Go and Make Disciples

The Great Commission’s main thrust is that we make disciples.  It’s the only verb in the passage that is an imperative.  The other verbs (going, baptizing, and teaching) are all participles which tell us how we are to go about making disciples.  If making disciples, then, is the command of the Great Commission, we need to know how to do it.  Going, baptizing, and teaching are the methods mentioned in the Great Commission itself.  But once we reach people with the gospel, how do we teach them?  Can we break that down a bit in order to be more faithful to teach them all that Christ has commanded us?

I read an excellent series of blog posts recently written by Mike James that discussed 5 ways to make disciples.  Of the 5 ways that he mentioned, I consider 2 of them to be basically identical (utilizing Sunday School and small groups), but I can see why he might split them into to two categories.

Of the discipleship methods Mike named, it’s my opinion that one-on-one mentoring is severely lacking in our churches.  We’ve somehow got it into our heads that church is an event rather than an active fellowship of believers.  We’re pretty good about discipling through the preaching and Sunday School hours, but when it comes to keeping one another accountable and spurring one another on throughout the week, we often drop the ball.

Why is this the case?  Well, it’s certainly easier not to disciple each other like this.  Not doing this becomes the default action because it’s less risky.  We risk our relationships when we attempt to disciple one another in such a personal, direct way.  What if the other believer doesn’t want to heed your admonition?
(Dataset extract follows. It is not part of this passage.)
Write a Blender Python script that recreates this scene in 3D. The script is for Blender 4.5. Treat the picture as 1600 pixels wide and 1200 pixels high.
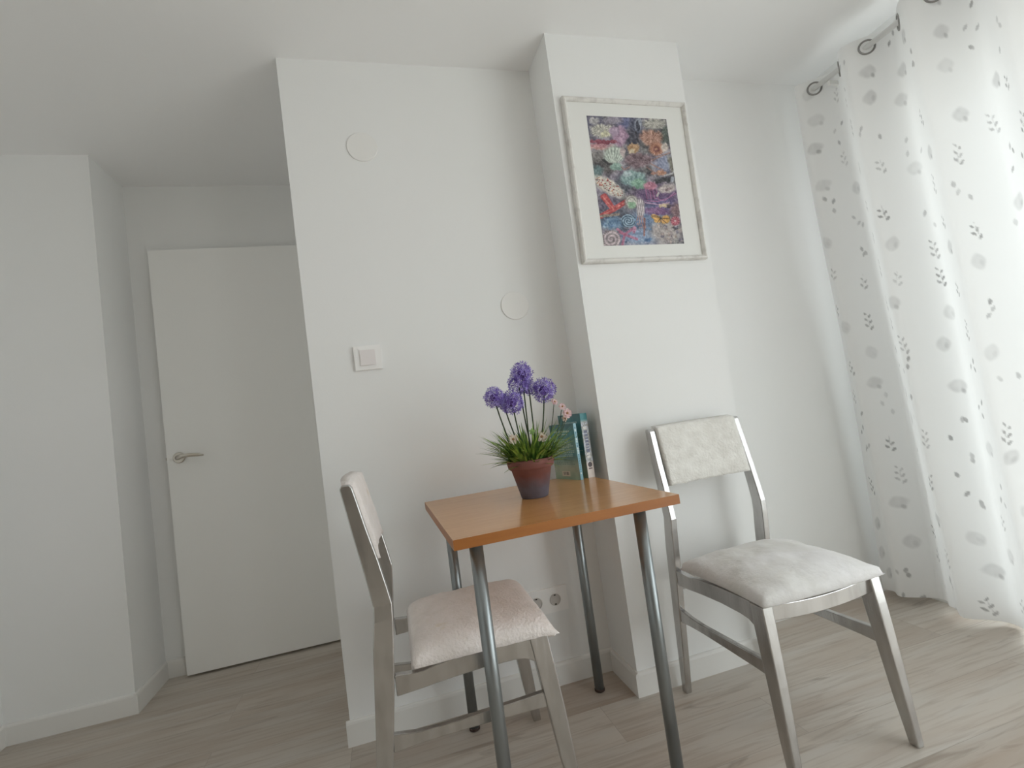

If we’re going to correct this, we’ve got to be intentional.  We’ve got to be willing to take risks.  We’ve got to speak the truth in love.  But even more importantly, we’ve got to realize just how essential this kind of discipleship is for our spiritual growth.  It’s one thing to sit in a room while instructions are given to many people at the same time, but it’s quite another thing to be given specific, personal instruction one-on-one.

It’s our privilege to encourage one another in our walk with Christ.  If God has saved us by His grace, then what I’m talking about is in reality less of a risk and more of a blessing.  Be a blessing to your family in Christ.